>>>
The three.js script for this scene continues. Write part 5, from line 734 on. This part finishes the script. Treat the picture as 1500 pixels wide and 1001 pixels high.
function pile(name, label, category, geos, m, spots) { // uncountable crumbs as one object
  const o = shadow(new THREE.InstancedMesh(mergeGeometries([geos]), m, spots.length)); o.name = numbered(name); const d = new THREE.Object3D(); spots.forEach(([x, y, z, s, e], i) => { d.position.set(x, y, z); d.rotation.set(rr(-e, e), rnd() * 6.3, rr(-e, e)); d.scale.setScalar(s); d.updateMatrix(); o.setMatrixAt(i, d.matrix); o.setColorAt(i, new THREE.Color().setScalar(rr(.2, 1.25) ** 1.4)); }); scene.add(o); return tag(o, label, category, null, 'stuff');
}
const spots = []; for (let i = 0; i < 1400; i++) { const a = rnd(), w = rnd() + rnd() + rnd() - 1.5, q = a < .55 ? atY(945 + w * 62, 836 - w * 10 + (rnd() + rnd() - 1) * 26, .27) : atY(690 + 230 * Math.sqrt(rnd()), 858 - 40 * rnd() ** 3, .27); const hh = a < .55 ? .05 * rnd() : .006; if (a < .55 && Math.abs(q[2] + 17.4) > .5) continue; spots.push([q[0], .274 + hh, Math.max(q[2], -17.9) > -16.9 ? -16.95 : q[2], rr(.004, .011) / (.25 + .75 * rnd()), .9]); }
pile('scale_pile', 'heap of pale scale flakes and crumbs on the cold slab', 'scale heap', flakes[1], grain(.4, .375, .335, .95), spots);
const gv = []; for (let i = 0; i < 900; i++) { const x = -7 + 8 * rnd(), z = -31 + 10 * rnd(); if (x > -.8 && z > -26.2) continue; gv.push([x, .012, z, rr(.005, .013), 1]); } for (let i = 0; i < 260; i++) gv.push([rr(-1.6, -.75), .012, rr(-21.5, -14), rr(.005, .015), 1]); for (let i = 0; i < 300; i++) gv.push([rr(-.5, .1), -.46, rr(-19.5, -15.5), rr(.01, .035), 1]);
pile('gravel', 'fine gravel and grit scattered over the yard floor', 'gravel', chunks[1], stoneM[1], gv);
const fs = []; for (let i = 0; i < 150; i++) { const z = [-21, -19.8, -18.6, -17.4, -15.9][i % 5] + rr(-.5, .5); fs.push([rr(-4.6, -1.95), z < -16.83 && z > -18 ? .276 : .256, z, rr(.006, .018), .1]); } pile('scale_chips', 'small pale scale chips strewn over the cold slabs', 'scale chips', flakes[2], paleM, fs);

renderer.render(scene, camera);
<<<
- [AIM OF THE EXERCISE]
Return all the data exactly as given.

- [RESPONSE TO THE EXERCISE]
The three.js script for this scene continues. Write part 5, from line 734 on. This part finishes the script. Treat the picture as 1500 pixels wide and 1001 pixels high.
function pile(name, label, category, geos, m, spots) { // uncountable crumbs as one object
  const o = shadow(new THREE.InstancedMesh(mergeGeometries([geos]), m, spots.length)); o.name = numbered(name); const d = new THREE.Object3D(); spots.forEach(([x, y, z, s, e], i) => { d.position.set(x, y, z); d.rotation.set(rr(-e, e), rnd() * 6.3, rr(-e, e)); d.scale.setScalar(s); d.updateMatrix(); o.setMatrixAt(i, d.matrix); o.setColorAt(i, new THREE.Color().setScalar(rr(.2, 1.25) ** 1.4)); }); scene.add(o); return tag(o, label, category, null, 'stuff');
}
const spots = []; for (let i = 0; i < 1400; i++) { const a = rnd(), w = rnd() + rnd() + rnd() - 1.5, q = a < .55 ? atY(945 + w * 62, 836 - w * 10 + (rnd() + rnd() - 1) * 26, .27) : atY(690 + 230 * Math.sqrt(rnd()), 858 - 40 * rnd() ** 3, .27); const hh = a < .55 ? .05 * rnd() : .006; if (a < .55 && Math.abs(q[2] + 17.4) > .5) continue; spots.push([q[0], .274 + hh, Math.max(q[2], -17.9) > -16.9 ? -16.95 : q[2], rr(.004, .011) / (.25 + .75 * rnd()), .9]); }
pile('scale_pile', 'heap of pale scale flakes and crumbs on the cold slab', 'scale heap', flakes[1], grain(.4, .375, .335, .95), spots);
const gv = []; for (let i = 0; i < 900; i++) { const x = -7 + 8 * rnd(), z = -31 + 10 * rnd(); if (x > -.8 && z > -26.2) continue; gv.push([x, .012, z, rr(.005, .013), 1]); } for (let i = 0; i < 260; i++) gv.push([rr(-1.6, -.75), .012, rr(-21.5, -14), rr(.005, .015), 1]); for (let i = 0; i < 300; i++) gv.push([rr(-.5, .1), -.46, rr(-19.5, -15.5), rr(.01, .035), 1]);
pile('gravel', 'fine gravel and grit scattered over the yard floor', 'gravel', chunks[1], stoneM[1], gv);
const fs = []; for (let i = 0; i < 150; i++) { const z = [-21, -19.8, -18.6, -17.4, -15.9][i % 5] + rr(-.5, .5); fs.push([rr(-4.6, -1.95), z < -16.83 && z > -18 ? .276 : .256, z, rr(.006, .018), .1]); } pile('scale_chips', 'small pale scale chips strewn over the cold slabs', 'scale chips', flakes[2], paleM, fs);

renderer.render(scene, camera);